Modern data centers require highly specialized planning, design, and operations. Key features of next-generation facilities include:

  • Modular architecture that enables scalable expansion
  • Redundant power and cooling systems (N+1, 2N configurations)
  • Advanced physical and cybersecurity protocols, typically Tier III or Tier IV compliant
  • Sustainability certifications such as LEED or BREEAM, increasingly demanded by institutional tenants

Energy efficiency is now a central concern. Operators are under pressure not only from rising energy costs but also from environmental regulations and ESG-conscious clients. Many are investing in renewable energy sources and heat recapture systems to meet climate targets.

Returns and Capitalization

According to Savills, net initial yields for data centers in prime European locations range from 4.25% to 5.5%—comparable to top-tier office or logistics assets. Long-term leases (10–15 years), high replacement costs, and strong tenant covenants make these assets particularly appealing to long-term investors.

The cost to build a mid-sized (10–20 MW) facility in Europe ranges from €80 to €150 million, depending on country, grid connectivity, and permitting complexity.
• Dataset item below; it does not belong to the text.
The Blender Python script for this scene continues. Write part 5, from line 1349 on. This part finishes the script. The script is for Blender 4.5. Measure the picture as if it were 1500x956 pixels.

However, with lease rates reaching €300–400 per kW annually in FLAP cities, the return on investment remains strong.

Regulatory Bottlenecks and Constraints

Despite high demand, the sector faces significant challenges:

  • Power grid constraints in high-demand areas like London and Amsterdam
  • Permitting delays due to tightening environmental and zoning regulations
  • Land scarcity near urban cores with sufficient network access
  • Local opposition to large-scale industrial developments in residential zones

Some European municipalities are even considering energy consumption caps or targeted taxes on data center operators, raising further questions about scalability in saturated regions.

Integrating Data Centers into Urban Landscapes

Forward-thinking developers are increasingly blending data centers into urban planning efforts. Innovations include:

  • Hybrid facilities combining data centers with offices, retail, or co-working spaces (e.g., Vienna, Barcelona)
  • Architectural integration, such as green roofs, noise reduction barriers, and aesthetic façades
  • District heating systems that recycle server heat to warm local buildings

This approach transforms data centers from industrial eyesores into functional components of the smart city ecosystem.

Conclusion

Europe’s transition from investing in laboratories to data centers marks a profound transformation in its real estate strategy. As data becomes a core utility—alongside water, electricity, and transportation—the demand for robust digital infrastructure is redefining long-term capital deployment.

Those investors and cities that embrace the data economy will gain not only financial returns but also geopolitical relevance and technological resilience.

Amid accelerating demand for AI, cloud computing, edge processing, and cybersecurity, data centers are poised to become the crown jewels of European property investment. Their role is no longer peripheral—it is foundational to the continent’s digital future.